▸ Exercise directions: Which lines run from the first one up to and including the one with "COL = SC.collection"? Print exactly those.

▸ Provided data:
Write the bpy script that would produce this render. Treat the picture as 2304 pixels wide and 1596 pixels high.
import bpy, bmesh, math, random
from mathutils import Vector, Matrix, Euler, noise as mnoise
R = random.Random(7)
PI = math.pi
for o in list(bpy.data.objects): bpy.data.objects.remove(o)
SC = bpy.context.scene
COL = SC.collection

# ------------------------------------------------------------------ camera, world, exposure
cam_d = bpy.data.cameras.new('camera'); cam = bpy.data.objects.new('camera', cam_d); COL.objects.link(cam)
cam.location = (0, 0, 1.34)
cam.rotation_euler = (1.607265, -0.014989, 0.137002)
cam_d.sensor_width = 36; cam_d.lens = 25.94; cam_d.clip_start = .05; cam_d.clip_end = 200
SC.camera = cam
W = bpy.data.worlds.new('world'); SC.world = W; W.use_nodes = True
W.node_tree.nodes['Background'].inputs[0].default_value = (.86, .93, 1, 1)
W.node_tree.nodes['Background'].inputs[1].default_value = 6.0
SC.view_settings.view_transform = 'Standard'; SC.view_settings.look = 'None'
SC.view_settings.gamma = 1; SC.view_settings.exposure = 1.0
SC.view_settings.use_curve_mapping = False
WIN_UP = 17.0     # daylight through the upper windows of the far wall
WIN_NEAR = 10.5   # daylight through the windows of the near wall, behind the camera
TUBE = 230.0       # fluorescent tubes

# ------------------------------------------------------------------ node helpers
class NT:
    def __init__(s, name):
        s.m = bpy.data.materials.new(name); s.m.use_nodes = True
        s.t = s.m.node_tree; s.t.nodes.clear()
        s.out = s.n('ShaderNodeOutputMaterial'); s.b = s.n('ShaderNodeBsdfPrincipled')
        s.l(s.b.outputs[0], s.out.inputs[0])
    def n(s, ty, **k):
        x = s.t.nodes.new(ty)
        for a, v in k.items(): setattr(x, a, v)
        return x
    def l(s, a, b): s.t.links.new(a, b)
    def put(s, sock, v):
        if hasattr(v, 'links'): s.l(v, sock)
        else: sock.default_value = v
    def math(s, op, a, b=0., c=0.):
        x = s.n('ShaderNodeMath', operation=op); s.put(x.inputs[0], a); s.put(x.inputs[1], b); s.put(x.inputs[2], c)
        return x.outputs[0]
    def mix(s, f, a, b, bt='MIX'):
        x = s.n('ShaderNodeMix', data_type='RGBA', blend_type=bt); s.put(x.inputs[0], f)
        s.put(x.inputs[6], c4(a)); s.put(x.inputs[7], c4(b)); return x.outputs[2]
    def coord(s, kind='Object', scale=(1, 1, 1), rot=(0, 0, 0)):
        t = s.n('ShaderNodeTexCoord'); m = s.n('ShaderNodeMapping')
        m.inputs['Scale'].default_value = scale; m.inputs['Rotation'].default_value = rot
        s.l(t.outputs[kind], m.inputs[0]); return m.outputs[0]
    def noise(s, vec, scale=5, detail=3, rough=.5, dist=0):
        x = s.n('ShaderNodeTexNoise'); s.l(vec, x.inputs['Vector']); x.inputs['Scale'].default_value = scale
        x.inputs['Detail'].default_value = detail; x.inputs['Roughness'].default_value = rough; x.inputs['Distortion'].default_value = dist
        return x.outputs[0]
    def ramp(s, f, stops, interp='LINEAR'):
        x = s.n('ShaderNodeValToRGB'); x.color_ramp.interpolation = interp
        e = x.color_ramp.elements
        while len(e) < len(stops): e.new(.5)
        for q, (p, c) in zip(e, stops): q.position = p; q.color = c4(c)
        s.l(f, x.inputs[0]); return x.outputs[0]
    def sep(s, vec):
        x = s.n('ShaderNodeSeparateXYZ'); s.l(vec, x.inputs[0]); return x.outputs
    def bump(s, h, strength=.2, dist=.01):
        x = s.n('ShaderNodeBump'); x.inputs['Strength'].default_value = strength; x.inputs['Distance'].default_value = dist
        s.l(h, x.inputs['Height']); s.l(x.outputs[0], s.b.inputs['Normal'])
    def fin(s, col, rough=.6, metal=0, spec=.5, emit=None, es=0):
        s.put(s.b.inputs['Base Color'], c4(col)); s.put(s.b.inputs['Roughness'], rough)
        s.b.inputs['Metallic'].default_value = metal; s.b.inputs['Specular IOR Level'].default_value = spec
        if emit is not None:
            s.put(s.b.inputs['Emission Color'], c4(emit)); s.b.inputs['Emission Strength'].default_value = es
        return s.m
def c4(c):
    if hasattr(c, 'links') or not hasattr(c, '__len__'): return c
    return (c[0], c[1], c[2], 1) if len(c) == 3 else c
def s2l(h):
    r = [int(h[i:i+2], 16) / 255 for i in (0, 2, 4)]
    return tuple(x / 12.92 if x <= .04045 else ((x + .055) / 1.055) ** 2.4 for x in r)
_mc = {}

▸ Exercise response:
Write the bpy script that would produce this render. Treat the picture as 2304 pixels wide and 1596 pixels high.
import bpy, bmesh, math, random
from mathutils import Vector, Matrix, Euler, noise as mnoise
R = random.Random(7)
PI = math.pi
for o in list(bpy.data.objects): bpy.data.objects.remove(o)
SC = bpy.context.scene
COL = SC.collection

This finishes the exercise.